THE DIALOGUE BETWEEN PAULINA OLOWSKA AND DEBORAH TURBEVILLE
Kurimanzutto gallery presents artist Paulina Olowska’s first exhibition in Mexico. Resonance gathers a series of works made in situ and others prepared during the artist’s previous travels to the country.
Paulina Olowska often works with references from the past that appear in her pieces as ghosts and apparitions, vibrations of another era that interfere with her pictorial creations. In Resonance, Olowska makes direct reference to the archive of artist and fashion photographer Deborah Turbeville from MUUS Collection. Turbeville’s photographic sessions in Poland and in Mexico in the 80’s and 90’s inspired Olowska to recreate some of the scenes and respond to many of the mysterious and fleeting images in her work.
The artist explains: “What I share with Deborah is a certain melancholia for fashion. That fashion has a symbolic dimension also connected to womanhood. But what she did with fashion is like what she did with photography –she distressed it, distanced it, she used it in metaphoric senses to bring it back to historical figures and places”.
In search of traces from Turbeville’s visit to Mexico in 1989, Olowska travelled there in 2022 and collaborated with painter and muse Carmen Serratos and photographer Karla Ximena Cerón. Together they reactivated and performed tableaux vivants in different sites in connection to Tuberville’s residence in San Miguel de Allende, where she had bought an 18th century house (currently called Casa No Name), and the mining ghost town of Mineral de Pozos to recreate and reimagine scenes from the fashion photographer’s imaginary among the ruins, the opuntia cacti and the abandoned cemetery.

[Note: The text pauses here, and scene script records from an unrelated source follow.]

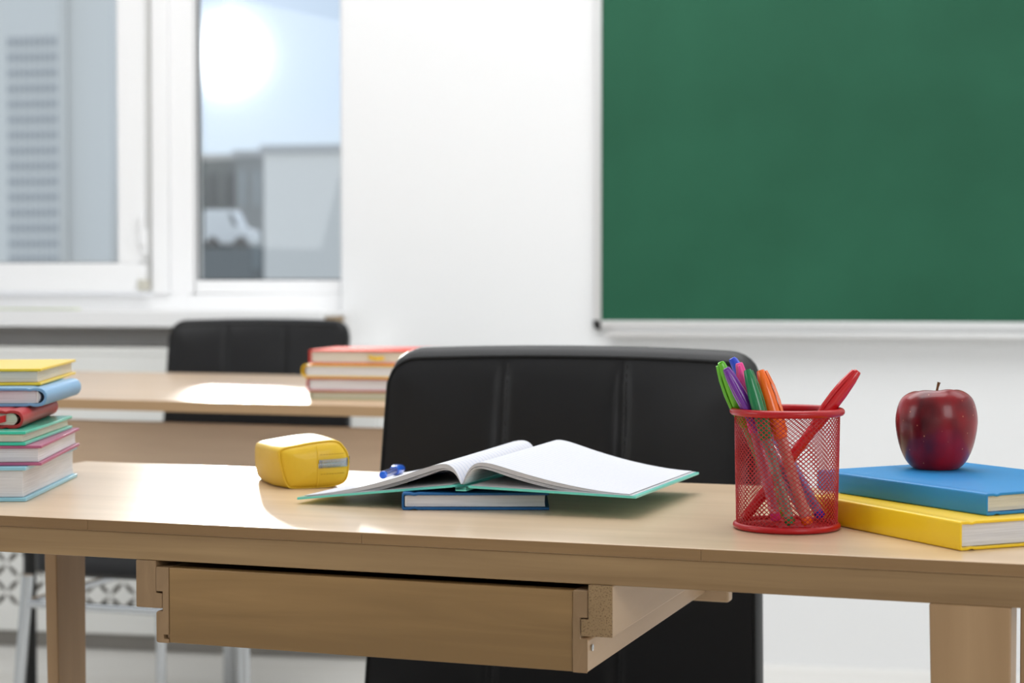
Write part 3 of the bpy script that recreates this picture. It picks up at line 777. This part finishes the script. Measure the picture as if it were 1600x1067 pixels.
# ------------------------------------------------------------------ pencil case
c0 = D(.1403, .2555, .7502)
pc = tag(empty('pencil_case', c0, W+R(18.9)), 'yellow zipped faux leather pencil case beside the open notebook', 'pencil case')
ylw = mat('yellow_faux_leather', srgb(228, 186, 44), .48, coat=.12, spec=.4, bump=(260, .15))
ylw_d = mat('yellow_thread', srgb(190, 146, 24), .6)
PWc, PHc, PLc = .060, .0445, .125
sec = [(-.13, .70), (-.10, .85), (.16, .92), (.50, .99), (.80, 1.0), (.93, .86), (1.0, .66), (1.0, .34), (.94, .12), (.75, .02), (.45, 0), (.12, .0), (.0, .06), (-.08, .36)]
def cl(pts, n): 
    P = pts; out = []; m_ = len(P)
    for i in range(m_):
        a, b, c_, d_ = P[i-1], P[i], P[(i+1) % m_], P[(i+2) % m_]
        for k in range(n):
            t = k/n; out.append(tuple(.5*((2*q1)+(-q0+q2)*t+(2*q0-5*q1+4*q2-q3)*t*t+(-q0+3*q1-3*q2+q3)*t**3) for q0, q1, q2, q3 in zip(a, b, c_, d_)))
    return out
rim_ = cl(sec, 4); nr = len(rim_)
def csec(y, k, bulge=0):
    cx, cz = .5, .45; out = []
    for a, b in rim_:
        aa = cx+(a-cx)*k; bb = cz+(b-cz)*k
        if a < .5 and y > .004: aa -= .15*(1-b)*min(1, y/.04)
        aa += bulge*(a-cx); bb = max(bb+bulge*.3*(b-cz), 0.0) if True else bb
        out.append((aa*PWc+.02*y, y, max(0.0002, bb*PHc*(1-.4*max(0, y)))))
    return out
rows = [csec(.0, .93), csec(.0012, .985), csec(.004, 1.0, .01), csec(.03, 1.0, .05), csec(.07, 1.0, .07), csec(.105, .98, .05), csec(.119, .93, .02), csec(.125, .80)]
q = MB(); q.add([p for r_ in rows for p in r_], [(j*nr+i, j*nr+(i+1) % nr, (j+1)*nr+(i+1) % nr, (j+1)*nr+i) for j in range(len(rows)-1) for i in range(nr)]+[tuple((len(rows)-1)*nr+i for i in range(nr))])
# end cap: slightly puffed fan
rings = [(.93, 0), (.86, -.0022), (.70, -.0042), (.45, -.0055), (.2, -.006)]
vs = []
for k, y in rings:
    for a, b in rim_: vs.append(((.5+(a-.5)*k)*PWc, y, max(.0003, (.45+(b-.45)*k)*PHc)))
vs.append((.5*PWc, -.0061, .45*PHc)); n_ = len(rings)
q.add(vs, [(j*nr+i, (j+1)*nr+i, (j+1)*nr+(i+1) % nr, j*nr+(i+1) % nr) for j in range(n_-1) for i in range(nr)]+[((n_-1)*nr+i, n_*nr, (n_-1)*nr+(i+1) % nr) for i in range(nr)])
q.build('body', ylw, pc, ang=60)
def capy(a, b):
    # y of the end cap at (a,b) in section units
    k = max(abs(a-.5)/.5, abs(b-.47)/.5); k = min(1, k)
    import bisect
    ks = [0, .2, .45, .70, .86, .93, 1.0]; ys = [-.0061, -.006, -.0055, -.0042, -.0022, 0, .003]
    for i in range(6):
        if ks[i] <= k <= ks[i+1]:
            t = (k-ks[i])/(ks[i+1]-ks[i]); return ys[i]+(ys[i+1]-ys[i])*t
    return .003
def CP(a, b, dy=0): return (a*PWc, capy(a, b)+dy, b*PHc)
q = MB(); q.tube([p for p in csec(.0004, .975)], .0008, 6, closed=True); q.tube([CP(.475, .03+.94*k/20*.97, -.0001) for k in range(21)], .0007, 6)
q.build('piping', ylw, pc)
# tape panel right of the seam, raised a little
q = MB()
q.grid(lambda u, v: CP(.49+.47*u, .10+.80*v, -.0006), 10, 10)
# stitches
st_ = MB()
for b in (.72, .30):
    for k in range(9):
        a = .52+.045*k; st_.tube([CP(a, b+.03*(a-.5), -.0003), CP(a+.028, b+.03*(a-.47), -.0003)], .00035, 5)
st_.build('stitching', ylw_d, pc)
zt = MB(); zt.add([CP(.49, .44, -.0007), CP(.96, .46, -.0007), (1.025*PWc, .010, .47*PHc), (1.025*PWc, .010, .64*PHc), CP(.96, .63, -.0007), CP(.49, .60, -.0007)], [(0, 1, 4, 5), (1, 2, 3, 4)])
zt.grid(lambda u, v: (PWc*(1.025+.04*math.sin(math.pi*u*.5))+.0004-.006*u, .010+.095*u, PHc*(.47+.17*v)), 8, 2)
o_ = zt.build('zip_tape', mat('dark_zip_gap', (.03, .025, .01), .8), pc, ang=80)
zz = MB()
path = [Vector(CP(.49+.0235*k, .52+.001*k, -.0012)) for k in range(21)]+[Vector((PWc*(1.025+.04*math.sin(math.pi*u*.5))+.001-.006*u, .010+.095*u, PHc*.552)) for u in [i/40 for i in range(41)]]
pl = [path[0]]; acc = 0; step = .0017; s_i = 0
cum = [0]
for a, b in zip(path, path[1:]): cum.append(cum[-1]+(b-a).length)
tt = 0; idx = 0; cnt = 0
while tt < cum[-1]:
    while idx < len(cum)-2 and cum[idx+1] < tt: idx += 1
    f = (tt-cum[idx])/max(1e-9, cum[idx+1]-cum[idx]); p = path[idx].lerp(path[idx+1], f); dd = (path[idx+1]-path[idx]).normalized()
    for sg in (1, -1):
        c_ = p+Vector((0, 0, sg*.0018))+dd*(step*.5 if sg > 0 else 0)
        zz.tube([c_+Vector((0, 0, -.0022)), c_, c_+Vector((0, 0, .0022))], [.0006, .0008, .0006], 5)
    tt += step; cnt += 1
zz.build('zip_teeth', M['chrome'], pc)

# ------------------------------------------------------------------ apple
ap = tag(empty('apple', D(.7385, .2640, .7883), 0), 'shiny dark red apple standing on the bright blue book', 'apple')
def apple_mat():
    m = bpy.data.materials.new('red_apple_skin'); m.use_nodes = True; t = m.node_tree; p = t.nodes['Principled BSDF']
    c = t.nodes.new('ShaderNodeTexCoord'); mp = t.nodes.new('ShaderNodeMapping'); mp.inputs['Scale'].default_value = (40, 40, 14); t.links.new(c.outputs['Object'], mp.inputs[0])
    n = t.nodes.new('ShaderNodeTexNoise'); n.inputs['Scale'].default_value = 1; n.inputs['Detail'].default_value = 5; t.links.new(mp.outputs[0], n.inputs[0])
    n2 = t.nodes.new('ShaderNodeTexNoise'); n2.inputs['Scale'].default_value = 26; t.links.new(c.outputs['Object'], n2.inputs[0])
    ad = t.nodes.new('ShaderNodeMath'); ad.operation = 'MULTIPLY_ADD'; ad.inputs[1].default_value = .5; t.links.new(n.outputs[0], ad.inputs[0]); t.links.new(n2.outputs[0], ad.inputs[2])
    r = t.nodes.new('ShaderNodeValToRGB'); e = r.color_ramp.elements; e[0].position = .55; e[0].color = (*srgb(66, 2, 14), 1); e[1].position = 1.0; e[1].color = (*srgb(176, 6, 20), 1)
    t.links.new(ad.outputs[0], r.inputs[0])
    v = t.nodes.new('ShaderNodeTexVoronoi'); v.inputs['Scale'].default_value = 190; t.links.new(c.outputs['Object'], v.inputs['Vector'])
    l = t.nodes.new('ShaderNodeMapRange'); l.inputs[1].default_value = .10; l.inputs[2].default_value = .15; l.inputs[3].default_value = 1; l.inputs[4].default_value = 0; t.links.new(v.outputs['Distance'], l.inputs[0])
    n3 = t.nodes.new('ShaderNodeMath'); n3.operation = 'GREATER_THAN'; n3.inputs[1].default_value = .62; sx = t.nodes.new('ShaderNodeSeparateColor'); t.links.new(v.outputs['Color'], sx.inputs[0]); t.links.new(sx.outputs[0], n3.inputs[0])
    mu = t.nodes.new('ShaderNodeMath'); mu.operation = 'MULTIPLY'; t.links.new(l.outputs[0], mu.inputs[0]); t.links.new(n3.outputs[0], mu.inputs[1])
    m3 = t.nodes.new('ShaderNodeMath'); m3.operation = 'MULTIPLY'; m3.inputs[1].default_value = .6; t.links.new(mu.outputs[0], m3.inputs[0])
    mx = t.nodes.new('ShaderNodeMix'); mx.data_type = 'RGBA'; t.links.new(m3.outputs[0], mx.inputs[0]); t.links.new(r.outputs[0], mx.inputs[6]); mx.inputs[7].default_value = (*srgb(226, 150, 110), 1)
    t.links.new(mx.outputs[2], p.inputs['Base Color']); p.inputs['Roughness'].default_value = .3; p.inputs['Specular IOR Level'].default_value = .3; p.inputs['Coat Weight'].default_value = .3; p.inputs['Coat Roughness'].default_value = .15
    return m
prof = catmull([(.0004, .006), (.006, .004), (.012, .0008), (.0175, .0), (.0245, .0065), (.0300, .0190), (.0331, .0350), (.0328, .0470), (.0290, .0585), (.0215, .0645), (.0140, .0652), (.0075, .0610), (.0025, .0570), (.0004, .0555)], 5)
def af(r, z_, t):
    k = 1+.012*math.sin(5*t+.6)*(1-z_/.066)+.015*math.sin(2*t+1.0)+.010*math.sin(3*t+2.0)*(z_/.066)
    dz = .0016*math.sin(t+2.6)*(z_/.066)**2*min(1, r/.01)+.0004*math.sin(5*t)*math.exp(-((r-.016)/.006)**2)*(1 if z_ > .05 else 0)
    return r*k, max(0, z_+dz) if z_ < .01 else z_+dz
q = MB(); q.lathe(prof, 64, rf=af); q.build('apple_skin', apple_mat(), ap, ang=80)
q = MB(); q.tube(catmull([(0, 0, .056), (.0002, 0, .0625), (.0010, 0, .068), (.0022, 0, .0725)], 5), [.0011]*8+[.0010]*4+[.0012]*3+[.0017], 8)
q.build('stem', mat('brown_apple_stem', srgb(120, 84, 52), .8), ap)

# ------------------------------------------------------------------ outside, seen through the window
gd = abox('ground', mat('grey_courtyard', (.52, .53, .51), .9, vary=(.3, (.42, .44, .41), .8)), (-140, 12, -8.2), (60, 160, -8)); tag(gd, 'grey yard far below the window', 'ground'); gd['kind'] = 'structure'
def PX(px, py, Y): return P_(px, py, Y)
def building(label, Y, x0p, x1p, ytop, depth, wallm, winm, cols, rows_, band=None, z0=-8, floor_py=None, tower=False, skip_left=0):
    a = PX(x0p, ytop, Y); b = PX(x1p, ytop, Y); H = a.z-z0; w_ = b.x-a.x
    e_ = tag(empty('building', (a.x, Y, z0)), label, 'building')
    abox('wall', wallm, (0, 0, 0), (w_, depth, H), e_)
    abox('roof', mat('grey_roof', (.5, .5, .5), .8), (-.1, -.1, H), (w_+.1, depth+.1, H+.25), e_)
    if cols:
        dx = w_/cols; fh = H/rows_
        base = None
        for r_ in range(rows_):
            for c_ in range(cols):
                x = dx*(c_+.5); z_ = fh*(r_+.5)
                if base is None:
                    base = abox('window', winm, (-dx*.27, -.05, -fh*.28), (dx*.27, .05, fh*.28), e_); o = base
                else:
                    o = base.copy(); COL.objects.link(o); o.parent = e_
                o.location = (x, 0, z_)
    return e_
wm_pale = mat('pale_concrete', (.88, .85, .80), .85); wm_light = mat('light_plaster', (.93, .91, .87), .85)
wm_grey = mat('grey_plaster', (.26, .27, .27), .85); wm_dark = mat('dark_slate_cladding', (.13, .15, .15), .8); wn = mat('building_glazing', (.30, .33, .34), .4); wnd = mat('dark_glazing', (.05, .06, .07), .3)
building('pale tower block with a column of small grouped windows, left window pane', 60, -60, 171, -160, 8, wm_light, wn, 0, 0)
# the tower's window column: balcony grid of small openings
a = PX(24, 10, 59.9); b = PX(104, 10, 59.9)
tw = tag(empty('stair_tower', (a.x, 59.2, -8)), 'stair tower with a lattice facade of small openings on the pale block', 'building')
wt = b.x-a.x; abox('wall', mat('tower_plaster', (.90, .88, .84), .85), (0, 0, 0), (wt, .7, PX(24, -160, 59.9).z+8), tw)
rowh = 25.5/F*60; z1 = PX(24, 262, 59.9).z+8
base = None
for r_ in range(-6, 14):
    for c_ in range(5):
        zc = z1+rowh*(3-r_+2)-rowh*3
        q = None
        x = wt*(c_+.5)/5
        if base is None:
            q = MB(); ww = wt/5*.42; hh = rowh*.34
            q.box((-ww, -.04, -hh), (-ww*.3, .02, hh)); q.box((ww*.3, -.04, -hh), (ww, .02, hh)); q.box((-ww*.3, -.04, -hh*.25), (ww*.3, .02, hh*.25))
            base = q.build('window_slot', mat('grey_opening', (.58, .58, .58), .6), tw, smooth=False); o = base
        else:
            o = base.copy(); COL.objects.link(o); o.parent = tw
        o.location = (x, 0, zc)
building('dark slate building beside the pale tower, right edge of left pane', 75, 170, 250, 266, 10, wm_dark, wnd, 3, 5)
building('dark slate office block low in the right window pane', 70, 240, 372, 252, 9, wm_dark, wnd, 5, 6)
building('mid grey block between the dark block and light wall', 64, 368, 413, 246, 9, wm_grey, wn, 2, 6)
building('light grey long building at the right of the window', 55, 412, 640, 240, 10, wm_pale, wn, 0, 5)
# parked van, on a raised deck
p = PX(318, 392, 37)
vn = tag(empty('van', (p.x, 37, -8)), 'white van parked on the roof deck below the window', 'van')
q = MB(); q.prism([(-12.7, 34), (-11.6, 34), (-15.7, 46), (-17.3, 46)], -8, p.z); dk = q.build('roof_deck', mat('grey_deck', (.22, .23, .23), .9), smooth=False); tag(dk, 'grey flat roof deck outside that carries the white van', 'roof'); dk['kind'] = 'structure'
vn.location.z = p.z
q = MB(); q.prism([(0, .15), (1.05, .15), (1.05, .42), (.78, .50), (.62, .86), (.0, .86)], 0, -.6, XZ); q.build('body', mat('white_van_paint', (.75, .76, .76), .3), vn, .04)
q = MB(); q.prism([(.66, .52), (.76, .52), (.63, .78), (.55, .78)], .01, 0, XZ); q.build('side_window', wnd, vn)
for x in (.2, .82):
    q = MB(); q.lathe([(.01, 0), (.15, 0), (.15, .12), (.01, .12)], 16, Matrix.Translation((x, .0, .15)) @ Matrix.Rotation(R(-90), 4, 'X')); q.build('wheel', M['black_plastic'], vn)
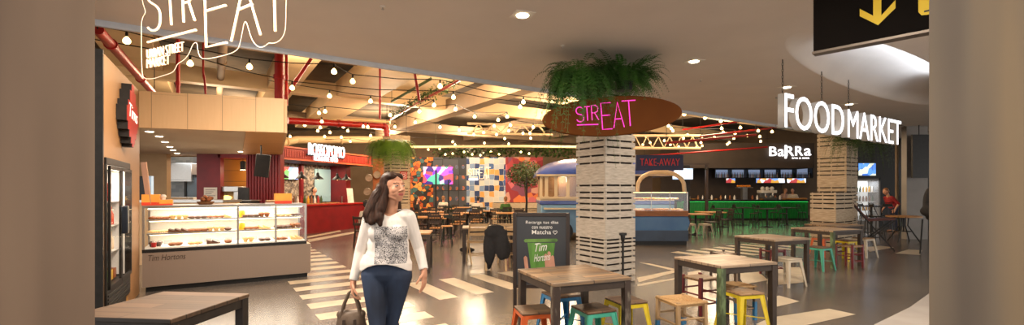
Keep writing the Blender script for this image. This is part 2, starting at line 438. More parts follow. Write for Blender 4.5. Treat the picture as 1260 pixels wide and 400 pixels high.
# world: dim neutral ambience of the mall
w = bpy.data.worlds.new('world'); scene.world = w; w.use_nodes = True
w.node_tree.nodes['Background'].inputs[0].default_value = (1, .95, .90, 1); w.node_tree.nodes['Background'].inputs[1].default_value = 1.9
def light(kind, name, loc, energy, color, size=.3, rot=None, sy=None, spot=None):
    d = bpy.data.lights.new(name, kind); d.energy = energy; d.color = color
    o = bpy.data.objects.new(name, d); C.objects.link(o); o.location = loc
    if kind == 'AREA':
        d.size = size
        if sy: d.shape = 'RECTANGLE'; d.size_y = sy
        o.rotation_euler = rot or (0, 0, 0)
    elif kind == 'SPOT':
        d.shadow_soft_size = size; d.spot_size = spot or R(110); d.spot_blend = .6; o.rotation_euler = rot or (0, 0, 0)
    else: d.shadow_soft_size = size
    return o
WARM = (1, .75, .49); SOFT = (1, .84, .68); COOL = (.74, .85, 1)
light('AREA', 'fill mall', (0, -1.2, 3.45), 110, SOFT, 2.4)  # unseen fill added behind the camera for the near walls and ceiling
for q in ((-2.3, 2.9, 130), (1.6, 2.6, 95), (4.6, 4.4, 100), (-2.9, 5.4, 150)): light('AREA', 'fill mall', (q[0], q[1], 3.56), q[2], SOFT, .7)  # unseen fills added above the view to brighten kiosk, tables and floor
for s, t, en in ((1.5, 11, 130), (6, 11, 560), (10.5, 10.5, 400), (15, 9.5, 360), (0, 17, 170), (6, 17, 820), (12, 14, 540), (19, 12, 260), (7, 22, 820), (11, 20, 520), (1, 22, 400)):
    p = ST(s, t, 4.2); light('POINT', 'fill hall', p, en, WARM, .6)  # unseen point fills added to light the hall among the bulb strings
for px, py in ((643, 18), (854, 75), (968, 107), (1045, 128)):
    p = ATH(px, py, HC); light('SPOT', 'lamp downlight', (p.x, p.y, HC-.03), 90, SOFT, .06, None, None, R(130))
light('AREA', 'lamp cove', (ec.x-.3, ec.y-.45, HC+.12), 20, COOL, 4.8, (PI, 0, math.atan2(.6, .8)), .35)
# ================================================================ COFFEE KIOSK ON THE LEFT
A0 = Vector((-4.40, 4.88, 0)); B0 = Vector((-5.60, 6.84, 0))
WD = (B0-A0).normalized()                       # local x runs along the wall from its near end (A) to its far end (B)
WL = (A0-B0).length
RZW = math.atan2(WD.y, WD.x)
NRM = Vector((math.sin(RZW), -math.cos(RZW), 0))    # local -y: the side that faces the viewer
KZ = 3.04
fx0, fx1 = WL*.046, WL*.635
kw = MB()
kw.bx(fx1, WL, 0, .22, 0, KZ); kw.bx(fx0, fx1, 0, .22, 1.91, KZ); kw.bx(fx0, fx1, .0, .22, 0, .02); kw.bx(.03, fx0, 0, .22, 0, KZ)
struct(kw.build('wall_kiosk', M_wood_oak, None, A0, RZW, smooth=0))
struct(MB().bx(-.01, .03, -.012, .07, 0, KZ+.02).build('trim_15', M_black, None, A0, RZW, smooth=0))
struct(MB().bx(0, .03, .07, .24, 0, KZ).build('wall_kiosk_end', pm('grey laminate', (134,128,122), (144,138,130), 2, .6), None, A0, RZW, smooth=0))

# drinks fridge let into the wall
fr = thing('drinks_fridge', 'tall black glass-door drinks fridge set into the oak wall', 'fridge', A0, RZW)
f = MB(); d = .72
for q in ((fx0, fx0+.05, -.02, d, .17, 1.91), (fx1-.05, fx1, -.02, d, .17, 1.91), (fx0, fx1, -.02, d, 1.83, 1.91), (fx0, fx1, -.02, d, .17, .42), (fx0, fx1, d-.04, d, .17, 1.91)): f.bx(*q)
f.bx(fx0+.02, fx1-.02, .02, d-.05, .02, .17)
f.build('cabinet_body', M_black, fr, bevel=.006)
g = MB()
for k in range(5): g.bx(fx0+.06, fx1-.06, -.03, -.02, .2+.04*k, .222+.04*k)
g.build('vent_grille', pm('dark grey grille', (52,49,46), (40,38,36), 20, .5, .4), fr)
MB().bx(fx1-.056, fx1-.05, .03, d-.05, .44, 1.8).build('side_liner', pm('white liner', (226,222,214), (236,232,226), 3, .5), fr)
il = MB().bx(fx0+.06, fx1-.06, d-.06, d-.045, .44, 1.8).build('back_panel', pm('white liner', (226,222,214), (236,232,226), 3, .5), fr)
for z in (.78, 1.1, 1.4):
    MB().bx(fx0+.055, fx1-.055, .08, d-.07, z, z+.012).build('shelf', pm('white shelf', (214,212,206), (224,222,218), 4, .4), fr)
MB().bx(fx0+.06, fx1-.06, .02, .05, 1.79, 1.825).build('lamp_strip', em('fridge strip light', (255,232,205), 6), fr)
mid = (fx0+fx1)/2
for a, b in ((fx0+.05, mid-.005), (mid+.005, fx1-.05)):
    dr = MB()
    for q in ((a, a+.035), (b-.035, b)): dr.bx(q[0], q[1], -.045, -.02, .44, 1.82)
    dr.bx(a, b, -.045, -.02, .44, .48); dr.bx(a, b, -.045, -.02, 1.78, 1.82)
    do = dr.build('door', M_black, fr)
    MB().bx(a+.03, b-.03, -.0445, -.040, .47, 1.79).build('door_glass', M_glass, do)
    hx = b-.1 if a == fx0+.05 else None
    if a == fx0+.05: MB().bx(b-.07, b+.02, -.11, -.045, 1.02, 1.36).build('handle', pm('dark blue handle', (20,26,36), (30,36,46), 6, .35), do, bevel=.012)
pcols = [(220,200,170), (196,60,40), (240,236,230), (120,150,60), (226,180,60), (160,90,50)]
for zi, z in enumerate((.432, .792, 1.112, 1.412)):
    for k in range(6):
        x = fx0+.14+.19*k; cc = pcols[(k+zi) % 6]; mt = pm('bottle %d' % ((k+zi) % 6), cc, None, 8, .35)
        b = MB()
        if zi == 0: b.bx(-.06, .06, -.05, .05, 0, .12)
        else: b.lathe([(.035, 0), (.037, .01), (.037, .13), (.014, .18), (.014, .2), (.017, .2), (.017, .225)], 12)
        p = A0+WD*x-NRM*.14; o = b.build('drink_bottle' if zi else 'snack_box', mt, None, (p.x, p.y, z), RZW)
        tag(o, 'small drink bottle standing in a row inside the black wall fridge' if zi else 'small boxed snack on the floor of the black wall fridge', 'bottle' if zi else 'box', 'bottles inside the wall fridge' if zi else 'snack boxes inside the wall fridge')
p = A0+WD*mid-NRM*.3; light('AREA', 'lamp fridge', (p.x, p.y, 1.78), 30, SOFT, 1.0, (0, 0, RZW), .4)

# red stepped maple-leaf sign
half = [(0,.40),(.045,.40),(.045,.31),(.10,.31),(.10,.17),(.165,.17),(.165,.09),(.205,.09),(.205,-.10),(.17,-.10),(.17,-.2),(.125,-.2),(.125,-.285),(.07,-.285),(.07,-.36),(.03,-.36),(.03,-.4),(0,-.4)]
half = [(x*1.9, z) for x, z in half]; leaf = [(x, z) for x, z in half]+[(-x, z) for x, z in half[::-1][1:-1]]
p = A0+WD*(WL*.47)
sg = thing('leaf_sign', 'projecting red stepped leaf sign with white script on the oak wall', 'sign', (p.x, p.y, 2.5), RZW)
MB().vprism(leaf, -.10, -.002).build('sign_box', M_black, sg, smooth=0)
MB().vprism([(x*.97, z*.985) for x, z in leaf], -.105, -.101).build('red_face', em('red acrylic with added glow', (150,30,26), .35), sg, smooth=0)  # slight glow added to the red face so its colour shows
lettering('lettering', 'Tims', .56, .17, .004, em('sign white', (255,240,226), .8), sg, (-.27, -.106, -.03), -.015, .25, -.08)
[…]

Later on, in Kraków, Olowska photographed the Potocki Palace where Turbeville worked on an award-winning fashion shoot for W Magazine in 1998 as well as the Tadeusz Kantor Theater and the Michalik Cave, a 19th century cabaret. During this journey to the sites of the artist’s past Olowska recreated Turbeville’s images with photographer Jacqueline Sobiszewski. With images collaged out of these new visual references and materials, Olowska recomposes additional scenes directly on the gallery walls in collaboration with Wanda, a wall printing robot.
For Resonance, Olowska expands her practice beyond painting, working with the stone mason workshop of Joel Arrieta in Mexico to carve images evoked from Turbeville’s photographs into several limestone sculptures. These new works on view are exhibited alongside a selection of original archival materials from MUUS Collection showing Turbeville’s trips to Mexico and Krakow.
Paulina Olowska was born in 1976 in Gdansk, Poland, and lives and works in Rabka Zdroj, Poland. She is currently doing an artist residency in Athens, Greece and has had one-person exhibitions at Kunsthalle Basel; the Stedelijk Museum, Amsterdam; and the Zacheta National Gallery of Art, Warsaw.
Olowska received the prestigious Aachen Art Prize in 2014, with an associated exhibition at the Ludwig Forum for International Art, Aachen, Germany. She has also staged performances at Tate Modern, the Carnegie International, and the Museum of Modern Art, New York.
She presented the ballet “Slavic Goddesses—A Wreath of Ceremonies” at the Kitchen, New York, in 2017 and “Slavic Goddesses and The Ushers” at the Museo del Novecento in Milan in 2018. Her work was featured in the 2017 National Gallery of Victoria Triennial in Melbourne and the 2018 Liverpool Biennial, as well as in group exhibitions at the Museum of Modern Art, Warsaw; mumok, Vienna; Hamburger Kunsthalle, Hamburg; Migros Museum Für Gegenwartskunst, Zürich; and the New Museum, New York.